:: DATASET EXTRACT

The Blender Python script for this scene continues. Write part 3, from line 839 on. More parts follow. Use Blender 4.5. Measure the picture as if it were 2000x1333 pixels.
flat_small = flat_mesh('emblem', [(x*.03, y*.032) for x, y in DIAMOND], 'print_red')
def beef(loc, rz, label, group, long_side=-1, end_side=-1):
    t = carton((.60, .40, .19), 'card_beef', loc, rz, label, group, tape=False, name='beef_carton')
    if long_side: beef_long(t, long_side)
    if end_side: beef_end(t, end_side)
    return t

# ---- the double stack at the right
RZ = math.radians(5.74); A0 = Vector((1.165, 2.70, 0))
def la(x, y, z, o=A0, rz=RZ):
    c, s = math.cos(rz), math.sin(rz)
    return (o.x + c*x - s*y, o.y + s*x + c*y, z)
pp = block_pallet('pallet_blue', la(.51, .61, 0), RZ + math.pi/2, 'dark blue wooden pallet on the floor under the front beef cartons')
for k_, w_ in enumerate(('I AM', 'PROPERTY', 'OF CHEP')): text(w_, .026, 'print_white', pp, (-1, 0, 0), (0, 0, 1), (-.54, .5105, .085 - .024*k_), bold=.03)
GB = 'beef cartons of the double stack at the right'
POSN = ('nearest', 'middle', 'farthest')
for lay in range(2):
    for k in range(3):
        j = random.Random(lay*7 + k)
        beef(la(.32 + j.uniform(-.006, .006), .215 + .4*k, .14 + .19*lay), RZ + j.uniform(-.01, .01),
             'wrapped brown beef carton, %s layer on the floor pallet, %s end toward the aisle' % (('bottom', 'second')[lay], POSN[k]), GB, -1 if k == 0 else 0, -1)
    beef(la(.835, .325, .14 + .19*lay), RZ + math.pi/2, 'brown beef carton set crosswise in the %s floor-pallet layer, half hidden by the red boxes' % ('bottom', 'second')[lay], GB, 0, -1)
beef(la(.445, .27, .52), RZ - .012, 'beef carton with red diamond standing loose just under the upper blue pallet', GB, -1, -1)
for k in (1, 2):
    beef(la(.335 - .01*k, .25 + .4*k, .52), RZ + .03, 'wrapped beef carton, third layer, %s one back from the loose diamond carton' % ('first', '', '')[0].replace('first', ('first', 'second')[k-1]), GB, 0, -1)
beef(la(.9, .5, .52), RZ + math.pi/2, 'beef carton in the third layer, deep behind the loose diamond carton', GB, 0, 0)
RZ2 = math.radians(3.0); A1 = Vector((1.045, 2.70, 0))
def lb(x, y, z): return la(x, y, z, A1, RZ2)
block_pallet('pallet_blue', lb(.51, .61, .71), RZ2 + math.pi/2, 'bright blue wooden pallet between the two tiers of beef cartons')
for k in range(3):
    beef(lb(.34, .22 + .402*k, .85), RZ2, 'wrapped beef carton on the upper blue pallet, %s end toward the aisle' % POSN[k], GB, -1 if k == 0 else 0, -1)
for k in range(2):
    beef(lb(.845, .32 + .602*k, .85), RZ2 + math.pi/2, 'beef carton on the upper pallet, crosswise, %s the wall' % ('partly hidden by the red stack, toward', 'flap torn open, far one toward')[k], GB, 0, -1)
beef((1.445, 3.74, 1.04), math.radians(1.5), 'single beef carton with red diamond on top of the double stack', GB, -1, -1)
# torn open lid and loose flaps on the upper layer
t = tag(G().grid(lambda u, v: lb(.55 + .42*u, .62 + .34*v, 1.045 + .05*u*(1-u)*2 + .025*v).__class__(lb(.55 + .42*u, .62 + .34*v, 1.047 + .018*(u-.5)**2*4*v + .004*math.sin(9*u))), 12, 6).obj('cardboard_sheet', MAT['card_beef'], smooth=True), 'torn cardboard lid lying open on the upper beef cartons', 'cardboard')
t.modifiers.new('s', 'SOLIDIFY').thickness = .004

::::

#### EXERCISE DETAILS:
Extract the listing in its entirety, matching it exactly.

#### WRITTEN RESPONSE:
The Blender Python script for this scene continues. Write part 3, from line 839 on. More parts follow. Use Blender 4.5. Measure the picture as if it were 2000x1333 pixels.
flat_small = flat_mesh('emblem', [(x*.03, y*.032) for x, y in DIAMOND], 'print_red')
def beef(loc, rz, label, group, long_side=-1, end_side=-1):
    t = carton((.60, .40, .19), 'card_beef', loc, rz, label, group, tape=False, name='beef_carton')
    if long_side: beef_long(t, long_side)
    if end_side: beef_end(t, end_side)
    return t

# ---- the double stack at the right
RZ = math.radians(5.74); A0 = Vector((1.165, 2.70, 0))
def la(x, y, z, o=A0, rz=RZ):
    c, s = math.cos(rz), math.sin(rz)
    return (o.x + c*x - s*y, o.y + s*x + c*y, z)
pp = block_pallet('pallet_blue', la(.51, .61, 0), RZ + math.pi/2, 'dark blue wooden pallet on the floor under the front beef cartons')
for k_, w_ in enumerate(('I AM', 'PROPERTY', 'OF CHEP')): text(w_, .026, 'print_white', pp, (-1, 0, 0), (0, 0, 1), (-.54, .5105, .085 - .024*k_), bold=.03)
GB = 'beef cartons of the double stack at the right'
POSN = ('nearest', 'middle', 'farthest')
for lay in range(2):
    for k in range(3):
        j = random.Random(lay*7 + k)
        beef(la(.32 + j.uniform(-.006, .006), .215 + .4*k, .14 + .19*lay), RZ + j.uniform(-.01, .01),
             'wrapped brown beef carton, %s layer on the floor pallet, %s end toward the aisle' % (('bottom', 'second')[lay], POSN[k]), GB, -1 if k == 0 else 0, -1)
    beef(la(.835, .325, .14 + .19*lay), RZ + math.pi/2, 'brown beef carton set crosswise in the %s floor-pallet layer, half hidden by the red boxes' % ('bottom', 'second')[lay], GB, 0, -1)
beef(la(.445, .27, .52), RZ - .012, 'beef carton with red diamond standing loose just under the upper blue pallet', GB, -1, -1)
for k in (1, 2):
    beef(la(.335 - .01*k, .25 + .4*k, .52), RZ + .03, 'wrapped beef carton, third layer, %s one back from the loose diamond carton' % ('first', '', '')[0].replace('first', ('first', 'second')[k-1]), GB, 0, -1)
beef(la(.9, .5, .52), RZ + math.pi/2, 'beef carton in the third layer, deep behind the loose diamond carton', GB, 0, 0)
RZ2 = math.radians(3.0); A1 = Vector((1.045, 2.70, 0))
def lb(x, y, z): return la(x, y, z, A1, RZ2)
block_pallet('pallet_blue', lb(.51, .61, .71), RZ2 + math.pi/2, 'bright blue wooden pallet between the two tiers of beef cartons')
for k in range(3):
    beef(lb(.34, .22 + .402*k, .85), RZ2, 'wrapped beef carton on the upper blue pallet, %s end toward the aisle' % POSN[k], GB, -1 if k == 0 else 0, -1)
for k in range(2):
    beef(lb(.845, .32 + .602*k, .85), RZ2 + math.pi/2, 'beef carton on the upper pallet, crosswise, %s the wall' % ('partly hidden by the red stack, toward', 'flap torn open, far one toward')[k], GB, 0, -1)
beef((1.445, 3.74, 1.04), math.radians(1.5), 'single beef carton with red diamond on top of the double stack', GB, -1, -1)
# torn open lid and loose flaps on the upper layer
t = tag(G().grid(lambda u, v: lb(.55 + .42*u, .62 + .34*v, 1.045 + .05*u*(1-u)*2 + .025*v).__class__(lb(.55 + .42*u, .62 + .34*v, 1.047 + .018*(u-.5)**2*4*v + .004*math.sin(9*u))), 12, 6).obj('cardboard_sheet', MAT['card_beef'], smooth=True), 'torn cardboard lid lying open on the upper beef cartons', 'cardboard')
t.modifiers.new('s', 'SOLIDIFY').thickness = .004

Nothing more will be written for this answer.